■ Written request:
Write out, word for word, the first line of the data below and every line after it through the one containing "SC.camera = camo".

■ Dataset extract:
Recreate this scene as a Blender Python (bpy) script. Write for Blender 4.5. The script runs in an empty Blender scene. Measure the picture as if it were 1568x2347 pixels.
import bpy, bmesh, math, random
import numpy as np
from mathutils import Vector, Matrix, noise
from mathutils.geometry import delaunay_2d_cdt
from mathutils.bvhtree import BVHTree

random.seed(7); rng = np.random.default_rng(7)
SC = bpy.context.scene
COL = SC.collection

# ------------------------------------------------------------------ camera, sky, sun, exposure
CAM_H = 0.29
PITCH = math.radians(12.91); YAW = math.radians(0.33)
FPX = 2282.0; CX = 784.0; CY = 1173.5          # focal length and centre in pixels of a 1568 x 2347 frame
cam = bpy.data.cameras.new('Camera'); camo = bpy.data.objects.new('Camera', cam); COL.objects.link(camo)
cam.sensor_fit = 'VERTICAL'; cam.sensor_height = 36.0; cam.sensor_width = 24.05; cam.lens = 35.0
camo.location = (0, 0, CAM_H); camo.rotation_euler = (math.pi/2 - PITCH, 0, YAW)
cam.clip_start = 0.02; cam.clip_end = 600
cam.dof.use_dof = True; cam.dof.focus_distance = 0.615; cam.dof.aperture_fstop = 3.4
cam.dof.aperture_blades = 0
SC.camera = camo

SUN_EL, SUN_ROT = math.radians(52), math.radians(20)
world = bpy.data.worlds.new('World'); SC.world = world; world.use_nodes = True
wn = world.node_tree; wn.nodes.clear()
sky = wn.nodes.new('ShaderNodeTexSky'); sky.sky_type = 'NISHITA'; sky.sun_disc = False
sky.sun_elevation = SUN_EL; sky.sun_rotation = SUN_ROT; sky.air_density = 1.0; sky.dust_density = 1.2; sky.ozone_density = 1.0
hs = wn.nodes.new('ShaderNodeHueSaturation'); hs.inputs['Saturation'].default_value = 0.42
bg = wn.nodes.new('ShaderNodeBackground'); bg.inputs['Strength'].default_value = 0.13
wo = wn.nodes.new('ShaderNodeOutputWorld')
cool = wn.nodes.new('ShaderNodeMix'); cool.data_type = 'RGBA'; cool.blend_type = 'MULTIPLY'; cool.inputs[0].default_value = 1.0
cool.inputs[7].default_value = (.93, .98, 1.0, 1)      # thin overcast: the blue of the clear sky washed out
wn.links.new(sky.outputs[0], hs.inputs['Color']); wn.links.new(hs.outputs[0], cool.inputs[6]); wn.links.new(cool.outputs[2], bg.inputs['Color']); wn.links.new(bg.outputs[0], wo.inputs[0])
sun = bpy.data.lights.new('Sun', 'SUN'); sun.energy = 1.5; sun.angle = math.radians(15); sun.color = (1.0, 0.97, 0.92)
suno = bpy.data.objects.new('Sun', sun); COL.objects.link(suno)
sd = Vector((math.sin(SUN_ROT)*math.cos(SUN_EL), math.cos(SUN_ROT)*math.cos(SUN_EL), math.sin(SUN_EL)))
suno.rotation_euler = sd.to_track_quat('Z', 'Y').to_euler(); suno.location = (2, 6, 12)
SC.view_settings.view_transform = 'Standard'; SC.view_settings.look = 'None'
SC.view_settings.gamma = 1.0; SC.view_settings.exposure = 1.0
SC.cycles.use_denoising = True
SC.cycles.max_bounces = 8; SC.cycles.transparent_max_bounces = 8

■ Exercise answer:
Recreate this scene as a Blender Python (bpy) script. Write for Blender 4.5. The script runs in an empty Blender scene. Measure the picture as if it were 1568x2347 pixels.
import bpy, bmesh, math, random
import numpy as np
from mathutils import Vector, Matrix, noise
from mathutils.geometry import delaunay_2d_cdt
from mathutils.bvhtree import BVHTree

random.seed(7); rng = np.random.default_rng(7)
SC = bpy.context.scene
COL = SC.collection

# ------------------------------------------------------------------ camera, sky, sun, exposure
CAM_H = 0.29
PITCH = math.radians(12.91); YAW = math.radians(0.33)
FPX = 2282.0; CX = 784.0; CY = 1173.5          # focal length and centre in pixels of a 1568 x 2347 frame
cam = bpy.data.cameras.new('Camera'); camo = bpy.data.objects.new('Camera', cam); COL.objects.link(camo)
cam.sensor_fit = 'VERTICAL'; cam.sensor_height = 36.0; cam.sensor_width = 24.05; cam.lens = 35.0
camo.location = (0, 0, CAM_H); camo.rotation_euler = (math.pi/2 - PITCH, 0, YAW)
cam.clip_start = 0.02; cam.clip_end = 600
cam.dof.use_dof = True; cam.dof.focus_distance = 0.615; cam.dof.aperture_fstop = 3.4
cam.dof.aperture_blades = 0
SC.camera = camo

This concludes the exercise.